* [Goal]:
Reproduce, character for character, the lines below from the first through the one with "tag(q, l, 'debris', 'scraps". Leave pictures out.

* [Data provided]:
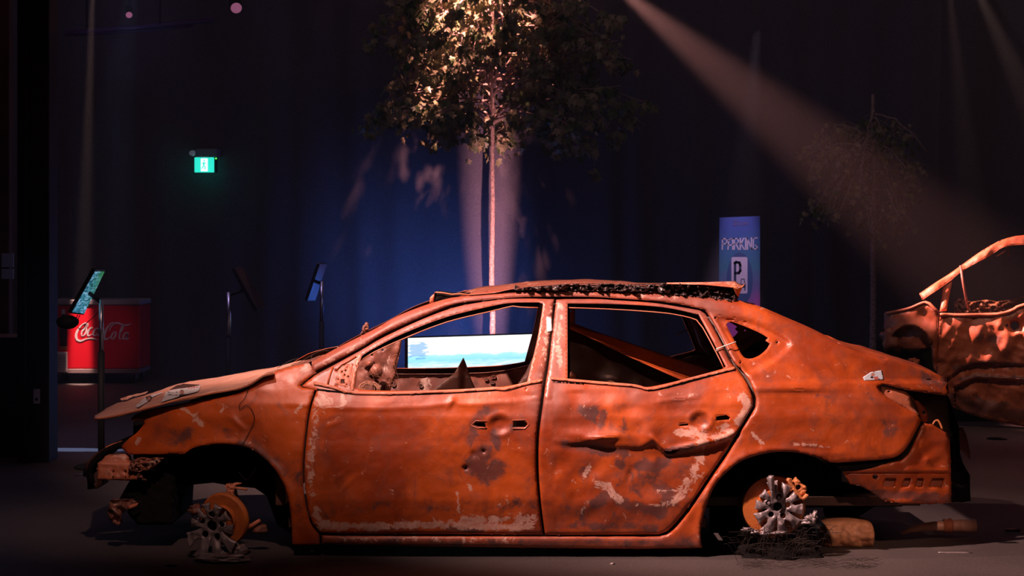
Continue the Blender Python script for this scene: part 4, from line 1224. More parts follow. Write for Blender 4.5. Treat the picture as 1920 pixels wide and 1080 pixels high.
random.seed(5)
lab = ['flat dark scorched crumb on the floor beside the fallen pipe', 'pale thin sliver on the floor in front of the fallen silencer', 'dark flat scrap on the floor under the second wreck', 'small pale chip on the floor below the rear door',
       'dark flattened flake on the floor at the right edge', 'dark crumb on the floor left of the front wheel']
for (a, b_, r, m), l in zip(((1898, 995, (0.045, 0.03, 0.008), 'rust_in'), (1795, 1037, (0.08, 0.006, 0.004), 'alloy'), (1868, 824, (0.06, 0.05, 0.012), 'char'), (1148, 1058, (0.012, 0.01, 0.006), 'alloy'), (1893, 1018, (0.05, 0.012, 0.004), 'char'), (320, 1062, (0.03, 0.02, 0.006), 'char')), lab):
    s = F * EYE / (b_ - HZ)
    p = pt(a, b_, s)
    q = lump('floor_debris', (0, 0, 0), r, M[m], None, random.random() * 9, 2, 0.6)
    q.location = (p.x, p.y, r[2] * 0.5)
    tag(q, l, 'debris', 'scraps of burnt metal on the floor')

# ------------------------------------------------------------------ second wreck on the right
C2 = 15.5


def d_w(px, py):
    d = -(px - 1700) * 0.0012
    z = EYE - (py - HZ) / 215.0
    d += interp(z, [0.0, 0.3, 0.6, 0.9, 1.05, 1.3, 1.66, 1.8], [0.10, 0.03, 0.0, 0.0, 0.03, 0.15, 0.32, 0.4])
    if px < 1760: d += ((1760 - px) / 100) ** 2 * 0.22
    d += 0.040 * nz3(px / 34, py / 34, 3) + 0.008 * nz3(px / 13, py / 15, 5)
    if px > 1762: d += 0.022 * abs(nz3(px / 22 + py / 60, py / 70, 8)) + 0.02 * abs(nz3(px / 40 - py / 30, py / 26, 2))
    if px < 1762:
        q = math.hypot((px - 1706) / 1.0, (py - 660) / 1.15) - 44
        d += 0.07 * sstep(-q / 5) - 0.02 * math.exp(-(q / 4) ** 2)
    yl = interp(px, [1780, 1800, 1830, 1920, 2100], [706, 690, 680, 682, 690])
    if px > 1775: d += 0.05 * sstep((py - yl) / 6) * math.exp(-max(0, py - yl) / 16)
    yl = interp(px, [1790, 1815, 1830, 1920, 2100], [725, 713, 708, 713, 716])
    if px > 1790: d += -0.02 * math.exp(-((py - yl + 2) / 3) ** 2) + 0.03 * sstep((py - yl) / 4)
    if 1880 < px < 1930:
        q = math.hypot(px - 1904, (py - 611) * 1.1) / 15
        if q < 2: d += 0.05 * math.exp(-q ** 4)
    for x, y in ((1827, 715), (1853, 716), (1888, 720), (1916, 722), (1798, 728), (1830, 735), (1886, 738)):
        q = math.hypot(px - x, py - y)
        if q < 6: d -= 0.012 * math.exp(-(q / 2.5) ** 2)
    return d


w2 = thing('burnt_car', (4.6, 16.3, 0), 'second burnt-out wreck at the right edge, behind the boot of the foreground saloon', 'car')
M['rust2'] = rust('rust_second', (0.55, 0.16, 0.065), (0.42, 0.11, 0.04), (0.28, 0.07, 0.03), ashbase=0.02, sc=1.0)
ASH2 = [([(1765, 592), (1900, 590)], 6, 0.7), ([(1700, 583), (1660, 590)], 5, 0.7), ([(1905, 623), (1914, 618)], 3, 1.0), ([(1735, 575), (1750, 590)], 9, 0.5)]
SOOT2 = [([(1660, 600), (1690, 640)], 14, 0.6), ([(1790, 690), (1840, 680), (1920, 686)], 6, 0.9), ([(1840, 630), (1870, 640)], 16, 0.6), ([(1790, 750), (1920, 780), (2100, 790)], 20, 0.8), ([(1800, 712), (1830, 704), (1920, 710)], 4, 1.0)]
kw = dict(base=C2, ash=ASH2, soot=SOOT2)
panel('front_fender', cr([(1660, 588), (1703, 579), (1735, 567), (1748, 575), (1760, 587)], 6) + [(1758, 640), (1756, 697), (1752, 690), (1749, 655), (1738, 640)] + cr([(1745, 652), (1722, 655), (1700, 654), (1684, 651), (1667, 634), (1660, 615)], 6) , [circ(1747, 646, 3)], d_w, w2, M['rust2'], 3.5, flange=0.06, thick=0.006, **kw)
D2 = [(1762, 588)] + cr([(1800, 589), (1859, 588), (1884, 585), (1903, 578), (1920, 570), (1990, 566), (2100, 566)], 8) + [(2160, 566), (2160, 815), (1990, 808)] + cr([(1920, 800), (1850, 786), (1807, 772), (1783, 758), (1766, 722), (1758, 698), (1760, 640)], 8)
panel('front_door', D2, [circ(1904, 611, 9, 12), rect(1886, 608, 1891, 613), circ(1798, 728, 2, 8)], d_w, w2, M['rust2'], 3.6, flange=0.06, thick=0.006, **kw)
R2 = cr([(1726, 551), (1755, 531), (1782, 514), (1803, 499), (1832, 478), (1859, 461), (1880, 450), (1893, 446), (1920, 441), (2000, 438), (2100, 440)], 8) + [(2160, 445), (2160, 462)] + \
    cr([(2100, 460), (2000, 456), (1920, 459), (1884, 463), (1859, 478), (1807, 507), (1782, 527), (1755, 546), (1731, 562)], 8)
panel('roof_rail', R2, [], d_w, w2, M['rust2'], 3.5, flange=0.05, thick=0.006, **kw)
tube('belt_strip', [pt(a, b_, C2 - 0.01 + d_w(a, b_)) for a, b_ in cr([(1762, 590), (1800, 591), (1859, 590), (1884, 587), (1903, 580), (1920, 572), (1990, 568), (2150, 568)], 8)], 0.016, M['rust_pale'], w2, 8)
tube('fender_edge', [pt(a, b_, C2 - 0.01 + d_w(a, b_)) for a, b_ in cr([(1661, 588), (1703, 579), (1735, 567), (1748, 575), (1760, 587)], 6)], 0.014, M['rust_pale'], w2, 8)
panel('screen_post', [(1771, 534), (1786, 524), (1780, 555), (1775, 583), (1763, 584), (1768, 556)], [], lambda a, b_: d_w(a, b_) + 0.02, w2, M['rust2'], 4, flange=0.05, base=C2)
tube('window_bar', [pt(1801, 498, C2 + 0.08), pt(1806, 530, C2 + 0.04), pt(1815, 580, C2)], 0.012, M['rust_in'], w2)
panel('window_bar_foot', [(1796, 560), (1812, 560), (1818, 582), (1794, 582)], [], lambda a, b_: 0.9 + 0.1 * nz3(a / 5, b_ / 5), w2, M['rust_in'], 4, flange=0.02, base=C2)
FS = [(1790, 600), (1791, 566), (1805, 564), (1825, 566), (1850, 562), (1870, 566), (1895, 562), (1920, 556), (2000, 552), (2160, 552), (2160, 600)]
panel('far_door', FS, [], lambda a, b_: 1.5 + 0.12 * nz3(a / 9, b_ / 5, 3) + 0.06 * nz3(a / 4, b_ / 3, 3), w2, M['rust2'], 3.0, flange=0.03, base=C2)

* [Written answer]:
Continue the Blender Python script for this scene: part 4, from line 1224. More parts follow. Write for Blender 4.5. Treat the picture as 1920 pixels wide and 1080 pixels high.
random.seed(5)
lab = ['flat dark scorched crumb on the floor beside the fallen pipe', 'pale thin sliver on the floor in front of the fallen silencer', 'dark flat scrap on the floor under the second wreck', 'small pale chip on the floor below the rear door',
       'dark flattened flake on the floor at the right edge', 'dark crumb on the floor left of the front wheel']
for (a, b_, r, m), l in zip(((1898, 995, (0.045, 0.03, 0.008), 'rust_in'), (1795, 1037, (0.08, 0.006, 0.004), 'alloy'), (1868, 824, (0.06, 0.05, 0.012), 'char'), (1148, 1058, (0.012, 0.01, 0.006), 'alloy'), (1893, 1018, (0.05, 0.012, 0.004), 'char'), (320, 1062, (0.03, 0.02, 0.006), 'char')), lab):
    s = F * EYE / (b_ - HZ)
    p = pt(a, b_, s)
    q = lump('floor_debris', (0, 0, 0), r, M[m], None, random.random() * 9, 2, 0.6)
    q.location = (p.x, p.y, r[2] * 0.5)
    tag(q, l, 'debris', 'scraps of burnt metal on the floor')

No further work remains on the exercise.